Keywords: police, collective violence, Euro 2000, riot, football violence
Abstract:
In international police practice, differences in the maintenance of law and order occur between police services as to their intervention methods: the approach is sometimes more preventive and proactive, on other occasions more repressive and reactive. At present, there is insufficient systematic knowledge available as regards the effects of these different approaches on the risk of occurrence and escalation of violent incidents. In 2000, the European footballchampionships were held in the Netherlands and Belgium. On the basis of results of previous systematic observational research on riots by the author (using a methodology originally developed to observe chimpanzees in the Arnhem Zoo chimpanzee colony) and on practical experiences, police authorities developed a "Police behavioural impact Euro 2000" to bring about an equal influence on the behaviour of visitors. The behavioural impact stressed that the primary approach should be preventive and proactive.
In fact, the impact was not consistently adhered to and two policing styles could be discerned, labelled "high profile public order policing" and "low profile public order policing". A clear difference existed between the two policing styles. The difference was clear both from systematic observations carried out in each of eight host cities and from the qualitative observations of foreign police officers. Characteristic of the "low profile" approach was the presence of a substantial, but limited number of police officers in daily uniform, patrolling in pairs or small groups, interacting with fans. These interactions were friendly, but transgressions by fans were responded to quickly. In the low impact approach, police deployment seemed to be based more on intelligence and on information provided by spotters' teams. For the "high profile" approach on average three times as many officers were visible in the streets. These officers were more often dressed in riot gear and accompanied by their riot vehicles; they formed larger groups, which made it less easy to approach them.
The large numbers of police present in the "high profile" cities did not correlate with a smaller number of incidents in those cities. In fact, there was no significant difference in the number of incidents in "high profile" and "low profile" cities (8% of the samples versus 7% of the samples, Chi-square test). One would expect more incidents around "increased risk" matches, but in fact, incidents were most frequent in "high profile" cities on days without increased risk! A closer inspection of the data revealed that this figure could be attributed to incidents in just one of the three "high profile" cities. Qualitative observations suggest that in this city (as opposed to others) collective police action in the form of stopping fans or removing them was frequently taken prior to (rather than as a response to) incidents.
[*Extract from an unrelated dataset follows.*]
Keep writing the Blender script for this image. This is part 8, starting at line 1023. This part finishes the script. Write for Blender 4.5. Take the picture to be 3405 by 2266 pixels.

Based on the results of this study, the "low profile", friendly but firm approach can be considered good practice. It is possible to maintain public order effectively (and efficiently, considering the fact that less officers were needed) in this way while at the same time contributing to the festive nature of an event. The "low profile" approach is not a laissez-faire approach: it involves officers actively responding at an early stage to relatively minor infractions of the preset tolerance limits. There were no differences in the "strictness" with which officers acted in high and low profile cities. The findings indicate that an approach that de-emphasises ingroup- outgroup differentiation can be effective in preventing incidents of collective aggression.